Sometimes I Wonder What It Was Like To Be Able To Concentrate
I’m such a bundle of stress lately it’s really making it hard to live my days. If I could just get some of it out of me in my art room or with my cameras I would feel a lot better. But I can’t concentrate on anything, even just mindless housework, enough to do any of it.
The best I can manage is write some stories and work on my ghost-ish novel, but that’s only because how I write. I don’t start at the beginning, I start in the middle, and write pieces of it from the inside out, then try to connect everything together and make it flow. It’s hard, but doable even in my present state.
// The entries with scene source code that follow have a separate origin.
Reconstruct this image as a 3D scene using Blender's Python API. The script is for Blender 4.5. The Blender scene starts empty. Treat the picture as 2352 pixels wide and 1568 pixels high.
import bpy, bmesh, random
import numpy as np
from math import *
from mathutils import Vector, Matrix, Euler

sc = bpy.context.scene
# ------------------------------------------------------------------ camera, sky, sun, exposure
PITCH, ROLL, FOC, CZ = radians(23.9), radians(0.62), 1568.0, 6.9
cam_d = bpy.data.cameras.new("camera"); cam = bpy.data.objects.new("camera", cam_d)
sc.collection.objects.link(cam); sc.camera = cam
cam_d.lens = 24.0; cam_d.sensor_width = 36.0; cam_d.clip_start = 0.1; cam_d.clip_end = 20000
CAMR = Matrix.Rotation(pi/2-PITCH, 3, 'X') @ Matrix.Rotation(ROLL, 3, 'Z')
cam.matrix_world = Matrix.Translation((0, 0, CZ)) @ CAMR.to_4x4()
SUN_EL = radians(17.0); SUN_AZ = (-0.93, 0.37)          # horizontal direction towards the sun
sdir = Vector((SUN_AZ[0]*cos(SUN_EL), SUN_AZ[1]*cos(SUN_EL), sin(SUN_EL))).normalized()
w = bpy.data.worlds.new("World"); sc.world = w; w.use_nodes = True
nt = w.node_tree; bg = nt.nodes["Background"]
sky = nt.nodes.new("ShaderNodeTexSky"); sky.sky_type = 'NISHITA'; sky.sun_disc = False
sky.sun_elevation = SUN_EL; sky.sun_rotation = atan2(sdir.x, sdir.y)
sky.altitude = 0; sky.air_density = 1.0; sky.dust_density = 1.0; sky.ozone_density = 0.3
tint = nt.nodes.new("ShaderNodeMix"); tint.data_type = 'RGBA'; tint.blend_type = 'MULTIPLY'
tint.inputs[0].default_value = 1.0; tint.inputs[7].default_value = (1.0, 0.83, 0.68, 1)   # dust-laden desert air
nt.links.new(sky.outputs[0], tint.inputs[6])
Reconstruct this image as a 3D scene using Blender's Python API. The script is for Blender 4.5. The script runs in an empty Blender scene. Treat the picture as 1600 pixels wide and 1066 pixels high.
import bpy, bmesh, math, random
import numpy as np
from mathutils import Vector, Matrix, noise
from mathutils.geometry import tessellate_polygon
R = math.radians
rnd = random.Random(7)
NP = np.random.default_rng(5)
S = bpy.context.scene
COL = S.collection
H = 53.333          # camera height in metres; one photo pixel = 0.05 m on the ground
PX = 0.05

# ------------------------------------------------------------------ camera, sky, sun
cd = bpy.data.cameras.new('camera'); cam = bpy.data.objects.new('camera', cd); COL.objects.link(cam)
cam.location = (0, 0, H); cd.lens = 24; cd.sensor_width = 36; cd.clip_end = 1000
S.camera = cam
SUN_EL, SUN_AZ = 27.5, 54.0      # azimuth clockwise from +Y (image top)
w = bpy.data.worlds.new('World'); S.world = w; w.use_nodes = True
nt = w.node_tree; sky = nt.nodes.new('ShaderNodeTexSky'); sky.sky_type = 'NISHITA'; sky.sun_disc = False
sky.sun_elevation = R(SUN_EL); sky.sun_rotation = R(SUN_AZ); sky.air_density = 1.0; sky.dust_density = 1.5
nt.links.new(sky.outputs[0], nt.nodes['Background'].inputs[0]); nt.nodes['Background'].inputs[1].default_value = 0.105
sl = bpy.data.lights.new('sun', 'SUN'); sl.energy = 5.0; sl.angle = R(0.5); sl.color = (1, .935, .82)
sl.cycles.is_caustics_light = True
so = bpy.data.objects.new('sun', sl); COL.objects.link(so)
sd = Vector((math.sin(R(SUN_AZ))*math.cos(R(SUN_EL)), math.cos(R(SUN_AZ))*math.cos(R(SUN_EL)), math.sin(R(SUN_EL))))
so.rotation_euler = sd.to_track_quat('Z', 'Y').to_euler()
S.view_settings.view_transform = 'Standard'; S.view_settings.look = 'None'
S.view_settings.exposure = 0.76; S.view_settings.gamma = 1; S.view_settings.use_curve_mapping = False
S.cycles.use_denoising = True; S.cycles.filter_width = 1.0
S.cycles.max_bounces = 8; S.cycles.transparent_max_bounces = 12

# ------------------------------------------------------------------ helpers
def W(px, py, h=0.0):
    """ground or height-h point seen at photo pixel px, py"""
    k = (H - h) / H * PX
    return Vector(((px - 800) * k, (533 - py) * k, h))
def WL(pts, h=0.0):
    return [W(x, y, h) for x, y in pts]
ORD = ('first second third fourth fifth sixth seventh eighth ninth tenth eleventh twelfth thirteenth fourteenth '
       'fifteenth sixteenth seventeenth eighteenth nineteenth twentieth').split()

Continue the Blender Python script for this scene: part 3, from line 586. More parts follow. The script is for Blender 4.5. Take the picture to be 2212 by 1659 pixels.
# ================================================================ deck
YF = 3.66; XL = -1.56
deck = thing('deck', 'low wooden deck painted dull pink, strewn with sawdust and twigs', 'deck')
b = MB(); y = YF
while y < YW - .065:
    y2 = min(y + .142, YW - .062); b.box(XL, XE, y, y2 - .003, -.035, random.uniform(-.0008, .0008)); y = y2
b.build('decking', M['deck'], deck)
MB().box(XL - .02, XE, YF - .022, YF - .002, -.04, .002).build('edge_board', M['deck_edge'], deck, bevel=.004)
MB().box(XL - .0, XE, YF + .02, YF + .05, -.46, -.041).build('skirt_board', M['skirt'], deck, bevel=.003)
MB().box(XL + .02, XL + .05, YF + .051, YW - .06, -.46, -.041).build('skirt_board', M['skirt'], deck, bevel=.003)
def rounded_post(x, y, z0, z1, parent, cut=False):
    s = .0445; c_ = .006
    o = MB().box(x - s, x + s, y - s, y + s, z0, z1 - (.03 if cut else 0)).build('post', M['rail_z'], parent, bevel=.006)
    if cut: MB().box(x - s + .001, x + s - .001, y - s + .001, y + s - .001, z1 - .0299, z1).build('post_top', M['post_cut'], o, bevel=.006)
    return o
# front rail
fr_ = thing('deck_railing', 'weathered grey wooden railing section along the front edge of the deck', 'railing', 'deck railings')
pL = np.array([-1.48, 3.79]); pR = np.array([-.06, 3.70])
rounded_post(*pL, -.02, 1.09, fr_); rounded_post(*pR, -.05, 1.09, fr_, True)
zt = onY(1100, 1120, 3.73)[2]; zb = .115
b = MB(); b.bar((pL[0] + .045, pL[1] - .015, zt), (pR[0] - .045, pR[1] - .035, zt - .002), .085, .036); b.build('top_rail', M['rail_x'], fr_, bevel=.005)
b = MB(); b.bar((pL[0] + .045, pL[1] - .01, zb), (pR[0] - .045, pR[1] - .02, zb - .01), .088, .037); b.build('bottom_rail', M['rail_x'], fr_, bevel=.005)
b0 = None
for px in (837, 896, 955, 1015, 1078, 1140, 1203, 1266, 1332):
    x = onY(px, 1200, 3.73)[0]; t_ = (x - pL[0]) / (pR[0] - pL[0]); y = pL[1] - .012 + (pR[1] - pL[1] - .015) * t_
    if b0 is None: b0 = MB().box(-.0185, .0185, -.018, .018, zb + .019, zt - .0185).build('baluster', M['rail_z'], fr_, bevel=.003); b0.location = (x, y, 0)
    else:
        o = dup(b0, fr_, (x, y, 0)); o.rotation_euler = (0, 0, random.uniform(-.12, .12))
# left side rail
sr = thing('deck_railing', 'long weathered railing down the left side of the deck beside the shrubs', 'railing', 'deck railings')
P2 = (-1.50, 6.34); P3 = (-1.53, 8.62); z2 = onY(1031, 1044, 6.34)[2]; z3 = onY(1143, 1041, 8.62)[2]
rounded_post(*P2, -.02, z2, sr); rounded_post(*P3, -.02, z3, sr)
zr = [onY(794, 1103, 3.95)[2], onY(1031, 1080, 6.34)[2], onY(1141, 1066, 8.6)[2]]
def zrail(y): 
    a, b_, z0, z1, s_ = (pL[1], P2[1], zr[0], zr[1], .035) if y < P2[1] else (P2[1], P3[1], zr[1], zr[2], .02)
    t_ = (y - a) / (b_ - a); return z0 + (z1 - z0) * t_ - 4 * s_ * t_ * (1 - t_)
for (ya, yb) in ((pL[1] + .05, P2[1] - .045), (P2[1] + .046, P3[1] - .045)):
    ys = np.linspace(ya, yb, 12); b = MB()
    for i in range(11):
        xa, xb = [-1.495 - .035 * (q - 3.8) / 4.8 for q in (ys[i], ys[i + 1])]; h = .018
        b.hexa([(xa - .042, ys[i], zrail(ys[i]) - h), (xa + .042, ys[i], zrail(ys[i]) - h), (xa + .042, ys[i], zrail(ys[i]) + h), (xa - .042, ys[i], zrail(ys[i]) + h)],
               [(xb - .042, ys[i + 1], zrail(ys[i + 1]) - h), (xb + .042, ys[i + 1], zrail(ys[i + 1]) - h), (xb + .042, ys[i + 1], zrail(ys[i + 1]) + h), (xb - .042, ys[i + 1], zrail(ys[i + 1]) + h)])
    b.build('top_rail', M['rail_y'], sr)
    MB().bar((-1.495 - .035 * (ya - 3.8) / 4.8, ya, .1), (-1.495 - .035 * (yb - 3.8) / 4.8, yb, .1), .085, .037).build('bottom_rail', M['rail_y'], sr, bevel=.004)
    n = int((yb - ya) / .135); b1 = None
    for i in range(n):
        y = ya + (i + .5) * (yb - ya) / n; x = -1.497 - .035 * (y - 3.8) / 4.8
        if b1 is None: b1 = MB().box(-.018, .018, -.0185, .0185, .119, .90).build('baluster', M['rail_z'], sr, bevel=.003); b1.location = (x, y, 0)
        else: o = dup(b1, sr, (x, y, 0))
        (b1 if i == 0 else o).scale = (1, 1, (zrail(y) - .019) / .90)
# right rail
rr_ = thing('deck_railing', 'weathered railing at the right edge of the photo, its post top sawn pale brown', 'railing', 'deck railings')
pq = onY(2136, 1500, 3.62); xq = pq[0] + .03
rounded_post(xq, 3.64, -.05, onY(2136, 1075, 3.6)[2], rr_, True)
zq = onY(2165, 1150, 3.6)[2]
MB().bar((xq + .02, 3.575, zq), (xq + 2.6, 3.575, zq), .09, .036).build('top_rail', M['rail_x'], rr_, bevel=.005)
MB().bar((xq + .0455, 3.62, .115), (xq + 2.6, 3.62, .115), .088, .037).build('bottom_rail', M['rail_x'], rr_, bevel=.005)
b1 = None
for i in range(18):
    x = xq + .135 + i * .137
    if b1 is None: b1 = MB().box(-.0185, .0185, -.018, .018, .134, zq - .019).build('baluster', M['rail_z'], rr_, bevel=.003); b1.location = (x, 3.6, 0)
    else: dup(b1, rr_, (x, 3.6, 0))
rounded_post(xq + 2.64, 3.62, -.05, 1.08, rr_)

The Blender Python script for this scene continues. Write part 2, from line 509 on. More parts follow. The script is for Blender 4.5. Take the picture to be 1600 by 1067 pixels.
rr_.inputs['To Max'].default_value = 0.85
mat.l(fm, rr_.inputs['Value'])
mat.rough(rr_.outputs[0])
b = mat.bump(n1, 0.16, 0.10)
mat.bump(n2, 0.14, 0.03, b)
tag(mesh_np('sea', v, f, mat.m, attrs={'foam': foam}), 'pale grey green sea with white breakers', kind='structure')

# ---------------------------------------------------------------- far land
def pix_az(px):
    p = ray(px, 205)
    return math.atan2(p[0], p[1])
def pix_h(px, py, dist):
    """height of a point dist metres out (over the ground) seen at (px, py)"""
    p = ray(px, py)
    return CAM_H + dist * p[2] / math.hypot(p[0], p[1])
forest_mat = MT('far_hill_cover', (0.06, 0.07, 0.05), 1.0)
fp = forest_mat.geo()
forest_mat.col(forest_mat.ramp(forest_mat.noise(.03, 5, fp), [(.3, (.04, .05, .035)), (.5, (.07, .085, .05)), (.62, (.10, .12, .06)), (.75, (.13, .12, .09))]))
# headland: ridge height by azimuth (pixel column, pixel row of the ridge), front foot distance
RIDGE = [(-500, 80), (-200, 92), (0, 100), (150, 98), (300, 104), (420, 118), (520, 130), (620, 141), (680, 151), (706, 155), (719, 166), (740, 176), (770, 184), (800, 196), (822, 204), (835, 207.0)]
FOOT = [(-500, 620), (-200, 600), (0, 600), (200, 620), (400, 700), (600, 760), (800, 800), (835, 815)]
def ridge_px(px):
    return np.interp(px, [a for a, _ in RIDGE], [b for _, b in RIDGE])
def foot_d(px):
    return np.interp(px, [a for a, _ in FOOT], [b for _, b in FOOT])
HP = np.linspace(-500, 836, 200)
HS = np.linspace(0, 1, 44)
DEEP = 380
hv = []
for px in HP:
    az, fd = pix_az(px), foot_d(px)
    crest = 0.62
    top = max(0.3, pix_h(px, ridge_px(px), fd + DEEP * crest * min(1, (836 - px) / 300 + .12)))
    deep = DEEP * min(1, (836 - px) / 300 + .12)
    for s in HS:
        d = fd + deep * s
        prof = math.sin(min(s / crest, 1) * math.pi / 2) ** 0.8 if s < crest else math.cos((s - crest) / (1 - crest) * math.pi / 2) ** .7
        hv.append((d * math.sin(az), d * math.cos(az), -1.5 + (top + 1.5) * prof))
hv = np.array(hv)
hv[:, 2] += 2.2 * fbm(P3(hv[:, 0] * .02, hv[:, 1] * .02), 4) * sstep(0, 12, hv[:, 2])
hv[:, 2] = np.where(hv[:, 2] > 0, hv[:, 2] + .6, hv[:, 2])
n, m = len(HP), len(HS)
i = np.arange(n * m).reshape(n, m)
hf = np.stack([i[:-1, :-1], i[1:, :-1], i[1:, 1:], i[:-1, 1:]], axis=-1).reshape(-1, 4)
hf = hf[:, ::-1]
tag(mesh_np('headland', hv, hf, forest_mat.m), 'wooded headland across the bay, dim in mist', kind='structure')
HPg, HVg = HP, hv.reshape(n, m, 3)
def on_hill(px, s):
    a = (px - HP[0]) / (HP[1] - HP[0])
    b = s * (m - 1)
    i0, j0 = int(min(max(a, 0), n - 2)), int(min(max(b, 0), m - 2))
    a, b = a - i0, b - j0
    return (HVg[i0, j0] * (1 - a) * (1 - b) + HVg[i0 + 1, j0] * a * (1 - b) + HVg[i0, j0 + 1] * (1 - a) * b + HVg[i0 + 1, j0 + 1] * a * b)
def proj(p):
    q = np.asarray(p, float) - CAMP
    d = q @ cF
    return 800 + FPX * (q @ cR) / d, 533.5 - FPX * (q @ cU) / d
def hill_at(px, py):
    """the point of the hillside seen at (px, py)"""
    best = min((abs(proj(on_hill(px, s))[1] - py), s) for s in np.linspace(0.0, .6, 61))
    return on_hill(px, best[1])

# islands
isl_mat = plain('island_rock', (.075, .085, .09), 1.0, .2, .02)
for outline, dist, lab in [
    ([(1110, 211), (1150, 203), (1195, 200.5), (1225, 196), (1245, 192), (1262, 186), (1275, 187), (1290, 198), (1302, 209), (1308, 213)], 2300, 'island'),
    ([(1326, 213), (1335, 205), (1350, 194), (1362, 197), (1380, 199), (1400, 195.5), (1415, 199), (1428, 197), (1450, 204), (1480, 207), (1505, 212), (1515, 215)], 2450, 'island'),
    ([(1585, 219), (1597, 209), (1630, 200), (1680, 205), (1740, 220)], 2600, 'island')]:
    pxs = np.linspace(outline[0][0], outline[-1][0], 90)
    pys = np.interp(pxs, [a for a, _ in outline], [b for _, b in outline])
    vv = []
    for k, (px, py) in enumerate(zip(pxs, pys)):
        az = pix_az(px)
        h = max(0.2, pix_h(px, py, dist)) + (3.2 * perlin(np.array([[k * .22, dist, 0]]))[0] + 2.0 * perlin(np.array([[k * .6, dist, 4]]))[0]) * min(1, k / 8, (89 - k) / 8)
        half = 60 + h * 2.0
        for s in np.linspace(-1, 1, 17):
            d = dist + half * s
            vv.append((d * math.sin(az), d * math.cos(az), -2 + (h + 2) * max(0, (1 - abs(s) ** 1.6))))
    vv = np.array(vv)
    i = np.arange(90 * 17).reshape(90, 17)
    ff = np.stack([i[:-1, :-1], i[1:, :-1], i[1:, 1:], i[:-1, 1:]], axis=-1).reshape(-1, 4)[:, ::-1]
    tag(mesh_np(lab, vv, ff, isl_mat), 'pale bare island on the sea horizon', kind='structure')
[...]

The only time in my life I ever started at the beginning of a story and wrote through to its end was my first ever erotic short story I finished a couple days ago. It riffs on something that was bothering me and I had it practically all written out in my head even before I sat down to it (which is kinda how I do my cartoons and art drawings) and I just blasted through it in one sitting and that’s never happened to me before. I remember reading that when James HIlton got the idea for Goodbye Mr. Chips he finished it in one sitting and I could not imagine how anyone could do that, even one as short as that one was (it’s more of a novella). But I did it and I’m pretty happy with it and no one will ever see it. Connoisseurs of pronography can laugh but I’m the kid who was shocked to discover there would be group showers in Jr. High School gym. I’m the gay adult who wouldn’t take his clothes off while staying in clothing optional gay resorts at Key West and Puerto Vallarta. Normally I write my fiction on Google Docs and my essays on my blog, so I can have them to work on no matter which computer I’m sitting at. I’ve got that story locked away in one of my IronKeys. I think Google Docs censors stuff like that anyway.
I have an MRI scheduled for Monday morning at Union Memorial, and a session with a neurologist later this month. Hopefully I get some answers as to why I can’t concentrate on anything for more than a few minutes, why I’m getting more and more forgetful, and why I’m slightly dizzy all the time. I keep wanting to sit down at my drafting table and I don’t because I can’t concentrate.